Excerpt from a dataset
┄┄┄┄┄┄┄┄┄┄
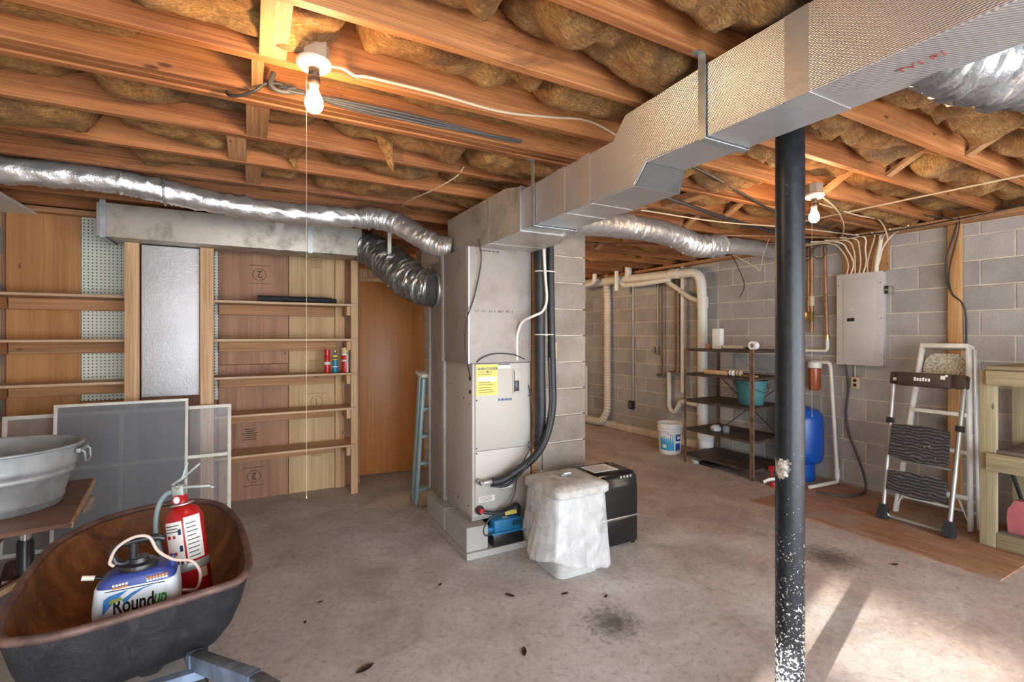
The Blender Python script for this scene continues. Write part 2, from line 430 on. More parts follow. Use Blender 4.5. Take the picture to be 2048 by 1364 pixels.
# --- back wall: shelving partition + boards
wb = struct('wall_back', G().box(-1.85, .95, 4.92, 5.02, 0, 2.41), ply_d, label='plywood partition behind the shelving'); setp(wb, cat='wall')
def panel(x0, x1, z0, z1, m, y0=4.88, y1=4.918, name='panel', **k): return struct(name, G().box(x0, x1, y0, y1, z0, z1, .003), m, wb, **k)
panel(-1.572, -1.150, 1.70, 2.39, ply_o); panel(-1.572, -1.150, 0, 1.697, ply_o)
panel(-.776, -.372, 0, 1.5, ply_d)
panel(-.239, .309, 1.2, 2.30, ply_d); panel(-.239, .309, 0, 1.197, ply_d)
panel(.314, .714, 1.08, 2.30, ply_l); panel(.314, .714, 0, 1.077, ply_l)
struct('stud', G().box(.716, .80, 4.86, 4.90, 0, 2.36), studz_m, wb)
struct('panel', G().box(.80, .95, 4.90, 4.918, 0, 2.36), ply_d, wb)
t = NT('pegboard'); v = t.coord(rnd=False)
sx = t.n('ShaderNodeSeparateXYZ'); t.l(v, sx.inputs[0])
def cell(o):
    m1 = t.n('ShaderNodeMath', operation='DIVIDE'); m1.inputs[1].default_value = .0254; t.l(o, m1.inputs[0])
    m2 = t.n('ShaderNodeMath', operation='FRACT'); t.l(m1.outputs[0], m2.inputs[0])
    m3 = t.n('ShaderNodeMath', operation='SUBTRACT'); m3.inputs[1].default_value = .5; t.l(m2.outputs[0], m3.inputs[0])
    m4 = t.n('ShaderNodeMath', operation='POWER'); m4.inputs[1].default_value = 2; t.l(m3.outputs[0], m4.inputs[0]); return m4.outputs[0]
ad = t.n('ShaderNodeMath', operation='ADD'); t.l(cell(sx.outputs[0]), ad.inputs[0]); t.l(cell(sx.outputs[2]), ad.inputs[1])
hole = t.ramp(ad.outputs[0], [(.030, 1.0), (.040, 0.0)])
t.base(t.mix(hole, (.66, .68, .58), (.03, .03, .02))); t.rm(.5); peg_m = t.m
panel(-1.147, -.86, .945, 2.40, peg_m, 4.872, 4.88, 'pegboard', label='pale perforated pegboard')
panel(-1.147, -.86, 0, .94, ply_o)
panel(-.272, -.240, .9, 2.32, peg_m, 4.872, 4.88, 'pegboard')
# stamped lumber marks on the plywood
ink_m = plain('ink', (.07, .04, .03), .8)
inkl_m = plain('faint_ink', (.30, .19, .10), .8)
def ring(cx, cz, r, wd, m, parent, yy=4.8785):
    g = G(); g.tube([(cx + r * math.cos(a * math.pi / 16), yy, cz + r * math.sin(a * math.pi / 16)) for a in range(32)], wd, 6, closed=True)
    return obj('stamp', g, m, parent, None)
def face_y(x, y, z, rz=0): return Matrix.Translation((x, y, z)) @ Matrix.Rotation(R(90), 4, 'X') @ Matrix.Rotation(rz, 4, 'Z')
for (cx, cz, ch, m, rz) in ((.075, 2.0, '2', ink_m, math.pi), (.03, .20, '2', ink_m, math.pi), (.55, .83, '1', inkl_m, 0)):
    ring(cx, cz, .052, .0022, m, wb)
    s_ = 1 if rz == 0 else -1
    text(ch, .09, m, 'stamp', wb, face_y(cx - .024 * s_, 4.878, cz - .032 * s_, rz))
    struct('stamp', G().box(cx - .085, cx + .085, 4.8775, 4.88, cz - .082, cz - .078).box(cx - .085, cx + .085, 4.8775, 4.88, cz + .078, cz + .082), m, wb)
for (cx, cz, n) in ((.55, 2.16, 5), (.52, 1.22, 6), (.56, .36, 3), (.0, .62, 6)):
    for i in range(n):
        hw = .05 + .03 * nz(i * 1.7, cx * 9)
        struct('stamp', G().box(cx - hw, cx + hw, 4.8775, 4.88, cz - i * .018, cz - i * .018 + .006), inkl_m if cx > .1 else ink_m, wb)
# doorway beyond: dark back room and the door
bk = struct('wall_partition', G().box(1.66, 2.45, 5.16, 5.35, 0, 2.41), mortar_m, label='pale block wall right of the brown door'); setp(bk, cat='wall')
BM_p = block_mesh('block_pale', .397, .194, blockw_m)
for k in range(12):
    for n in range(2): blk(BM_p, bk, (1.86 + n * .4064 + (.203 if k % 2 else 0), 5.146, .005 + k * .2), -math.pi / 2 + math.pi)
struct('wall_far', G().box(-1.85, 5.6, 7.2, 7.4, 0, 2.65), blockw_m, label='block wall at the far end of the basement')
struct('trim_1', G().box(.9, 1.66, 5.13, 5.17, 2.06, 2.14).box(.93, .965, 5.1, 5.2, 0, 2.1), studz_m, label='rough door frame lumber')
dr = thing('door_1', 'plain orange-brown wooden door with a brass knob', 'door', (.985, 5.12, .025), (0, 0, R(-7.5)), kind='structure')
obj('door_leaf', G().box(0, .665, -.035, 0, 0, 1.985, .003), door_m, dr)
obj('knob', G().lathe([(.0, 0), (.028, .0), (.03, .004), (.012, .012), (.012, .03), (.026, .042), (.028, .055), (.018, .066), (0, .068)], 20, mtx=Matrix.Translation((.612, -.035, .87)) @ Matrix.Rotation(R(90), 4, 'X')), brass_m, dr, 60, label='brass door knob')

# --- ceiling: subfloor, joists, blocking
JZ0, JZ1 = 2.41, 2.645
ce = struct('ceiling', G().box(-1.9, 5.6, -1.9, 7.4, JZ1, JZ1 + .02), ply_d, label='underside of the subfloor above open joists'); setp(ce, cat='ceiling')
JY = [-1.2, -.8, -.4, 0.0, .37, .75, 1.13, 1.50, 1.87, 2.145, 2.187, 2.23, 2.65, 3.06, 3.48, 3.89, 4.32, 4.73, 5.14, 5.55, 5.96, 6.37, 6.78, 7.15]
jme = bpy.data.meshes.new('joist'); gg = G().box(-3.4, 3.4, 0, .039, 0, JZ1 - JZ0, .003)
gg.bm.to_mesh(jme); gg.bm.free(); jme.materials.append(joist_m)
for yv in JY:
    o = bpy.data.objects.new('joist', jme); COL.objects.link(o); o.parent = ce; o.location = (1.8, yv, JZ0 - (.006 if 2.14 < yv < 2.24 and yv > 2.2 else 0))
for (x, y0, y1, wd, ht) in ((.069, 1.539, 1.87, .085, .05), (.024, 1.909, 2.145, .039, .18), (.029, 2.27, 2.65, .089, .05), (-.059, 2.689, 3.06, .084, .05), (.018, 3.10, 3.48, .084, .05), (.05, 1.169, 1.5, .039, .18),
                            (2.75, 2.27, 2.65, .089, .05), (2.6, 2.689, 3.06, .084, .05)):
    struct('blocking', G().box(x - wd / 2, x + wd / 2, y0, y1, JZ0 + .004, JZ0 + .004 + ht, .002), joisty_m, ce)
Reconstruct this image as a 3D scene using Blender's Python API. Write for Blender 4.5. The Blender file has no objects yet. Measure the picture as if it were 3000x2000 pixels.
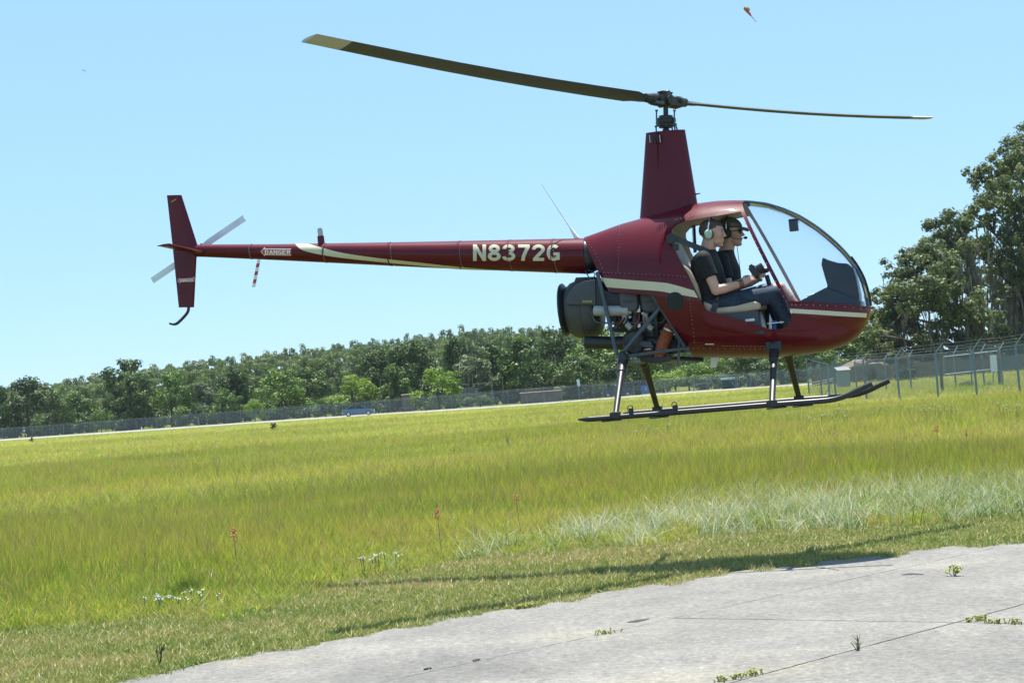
┄┄┄┄┄┄┄┄┄┄
Written exercise:
Repeat the records word for word. Any picture in them should be left out.

Answer for the task:
The Blender Python script for this scene continues. Write part 2, from line 430 on. More parts follow. Use Blender 4.5. Take the picture to be 2048 by 1364 pixels.
# --- back wall: shelving partition + boards
wb = struct('wall_back', G().box(-1.85, .95, 4.92, 5.02, 0, 2.41), ply_d, label='plywood partition behind the shelving'); setp(wb, cat='wall')
def panel(x0, x1, z0, z1, m, y0=4.88, y1=4.918, name='panel', **k): return struct(name, G().box(x0, x1, y0, y1, z0, z1, .003), m, wb, **k)
panel(-1.572, -1.150, 1.70, 2.39, ply_o); panel(-1.572, -1.150, 0, 1.697, ply_o)
panel(-.776, -.372, 0, 1.5, ply_d)
panel(-.239, .309, 1.2, 2.30, ply_d); panel(-.239, .309, 0, 1.197, ply_d)
panel(.314, .714, 1.08, 2.30, ply_l); panel(.314, .714, 0, 1.077, ply_l)
struct('stud', G().box(.716, .80, 4.86, 4.90, 0, 2.36), studz_m, wb)
struct('panel', G().box(.80, .95, 4.90, 4.918, 0, 2.36), ply_d, wb)
t = NT('pegboard'); v = t.coord(rnd=False)
sx = t.n('ShaderNodeSeparateXYZ'); t.l(v, sx.inputs[0])
def cell(o):
    m1 = t.n('ShaderNodeMath', operation='DIVIDE'); m1.inputs[1].default_value = .0254; t.l(o, m1.inputs[0])
    m2 = t.n('ShaderNodeMath', operation='FRACT'); t.l(m1.outputs[0], m2.inputs[0])
    m3 = t.n('ShaderNodeMath', operation='SUBTRACT'); m3.inputs[1].default_value = .5; t.l(m2.outputs[0], m3.inputs[0])
    m4 = t.n('ShaderNodeMath', operation='POWER'); m4.inputs[1].default_value = 2; t.l(m3.outputs[0], m4.inputs[0]); return m4.outputs[0]
ad = t.n('ShaderNodeMath', operation='ADD'); t.l(cell(sx.outputs[0]), ad.inputs[0]); t.l(cell(sx.outputs[2]), ad.inputs[1])
hole = t.ramp(ad.outputs[0], [(.030, 1.0), (.040, 0.0)])
t.base(t.mix(hole, (.66, .68, .58), (.03, .03, .02))); t.rm(.5); peg_m = t.m
panel(-1.147, -.86, .945, 2.40, peg_m, 4.872, 4.88, 'pegboard', label='pale perforated pegboard')
panel(-1.147, -.86, 0, .94, ply_o)
panel(-.272, -.240, .9, 2.32, peg_m, 4.872, 4.88, 'pegboard')
# stamped lumber marks on the plywood
ink_m = plain('ink', (.07, .04, .03), .8)
inkl_m = plain('faint_ink', (.30, .19, .10), .8)
def ring(cx, cz, r, wd, m, parent, yy=4.8785):
    g = G(); g.tube([(cx + r * math.cos(a * math.pi / 16), yy, cz + r * math.sin(a * math.pi / 16)) for a in range(32)], wd, 6, closed=True)
    return obj('stamp', g, m, parent, None)
def face_y(x, y, z, rz=0): return Matrix.Translation((x, y, z)) @ Matrix.Rotation(R(90), 4, 'X') @ Matrix.Rotation(rz, 4, 'Z')
for (cx, cz, ch, m, rz) in ((.075, 2.0, '2', ink_m, math.pi), (.03, .20, '2', ink_m, math.pi), (.55, .83, '1', inkl_m, 0)):
    ring(cx, cz, .052, .0022, m, wb)
    s_ = 1 if rz == 0 else -1
    text(ch, .09, m, 'stamp', wb, face_y(cx - .024 * s_, 4.878, cz - .032 * s_, rz))
    struct('stamp', G().box(cx - .085, cx + .085, 4.8775, 4.88, cz - .082, cz - .078).box(cx - .085, cx + .085, 4.8775, 4.88, cz + .078, cz + .082), m, wb)
for (cx, cz, n) in ((.55, 2.16, 5), (.52, 1.22, 6), (.56, .36, 3), (.0, .62, 6)):
    for i in range(n):
        hw = .05 + .03 * nz(i * 1.7, cx * 9)
        struct('stamp', G().box(cx - hw, cx + hw, 4.8775, 4.88, cz - i * .018, cz - i * .018 + .006), inkl_m if cx > .1 else ink_m, wb)
# doorway beyond: dark back room and the door
bk = struct('wall_partition', G().box(1.66, 2.45, 5.16, 5.35, 0, 2.41), mortar_m, label='pale block wall right of the brown door'); setp(bk, cat='wall')
BM_p = block_mesh('block_pale', .397, .194, blockw_m)
for k in range(12):
    for n in range(2): blk(BM_p, bk, (1.86 + n * .4064 + (.203 if k % 2 else 0), 5.146, .005 + k * .2), -math.pi / 2 + math.pi)
struct('wall_far', G().box(-1.85, 5.6, 7.2, 7.4, 0, 2.65), blockw_m, label='block wall at the far end of the basement')
struct('trim_1', G().box(.9, 1.66, 5.13, 5.17, 2.06, 2.14).box(.93, .965, 5.1, 5.2, 0, 2.1), studz_m, label='rough door frame lumber')
dr = thing('door_1', 'plain orange-brown wooden door with a brass knob', 'door', (.985, 5.12, .025), (0, 0, R(-7.5)), kind='structure')
obj('door_leaf', G().box(0, .665, -.035, 0, 0, 1.985, .003), door_m, dr)
obj('knob', G().lathe([(.0, 0), (.028, .0), (.03, .004), (.012, .012), (.012, .03), (.026, .042), (.028, .055), (.018, .066), (0, .068)], 20, mtx=Matrix.Translation((.612, -.035, .87)) @ Matrix.Rotation(R(90), 4, 'X')), brass_m, dr, 60, label='brass door knob')

# --- ceiling: subfloor, joists, blocking
JZ0, JZ1 = 2.41, 2.645
ce = struct('ceiling', G().box(-1.9, 5.6, -1.9, 7.4, JZ1, JZ1 + .02), ply_d, label='underside of the subfloor above open joists'); setp(ce, cat='ceiling')
JY = [-1.2, -.8, -.4, 0.0, .37, .75, 1.13, 1.50, 1.87, 2.145, 2.187, 2.23, 2.65, 3.06, 3.48, 3.89, 4.32, 4.73, 5.14, 5.55, 5.96, 6.37, 6.78, 7.15]
jme = bpy.data.meshes.new('joist'); gg = G().box(-3.4, 3.4, 0, .039, 0, JZ1 - JZ0, .003)
gg.bm.to_mesh(jme); gg.bm.free(); jme.materials.append(joist_m)
for yv in JY:
    o = bpy.data.objects.new('joist', jme); COL.objects.link(o); o.parent = ce; o.location = (1.8, yv, JZ0 - (.006 if 2.14 < yv < 2.24 and yv > 2.2 else 0))
for (x, y0, y1, wd, ht) in ((.069, 1.539, 1.87, .085, .05), (.024, 1.909, 2.145, .039, .18), (.029, 2.27, 2.65, .089, .05), (-.059, 2.689, 3.06, .084, .05), (.018, 3.10, 3.48, .084, .05), (.05, 1.169, 1.5, .039, .18),
                            (2.75, 2.27, 2.65, .089, .05), (2.6, 2.689, 3.06, .084, .05)):
    struct('blocking', G().box(x - wd / 2, x + wd / 2, y0, y1, JZ0 + .004, JZ0 + .004 + ht, .002), joisty_m, ce)
Reconstruct this image as a 3D scene using Blender's Python API. Write for Blender 4.5. The Blender file has no objects yet. Measure the picture as if it were 3000x2000 pixels.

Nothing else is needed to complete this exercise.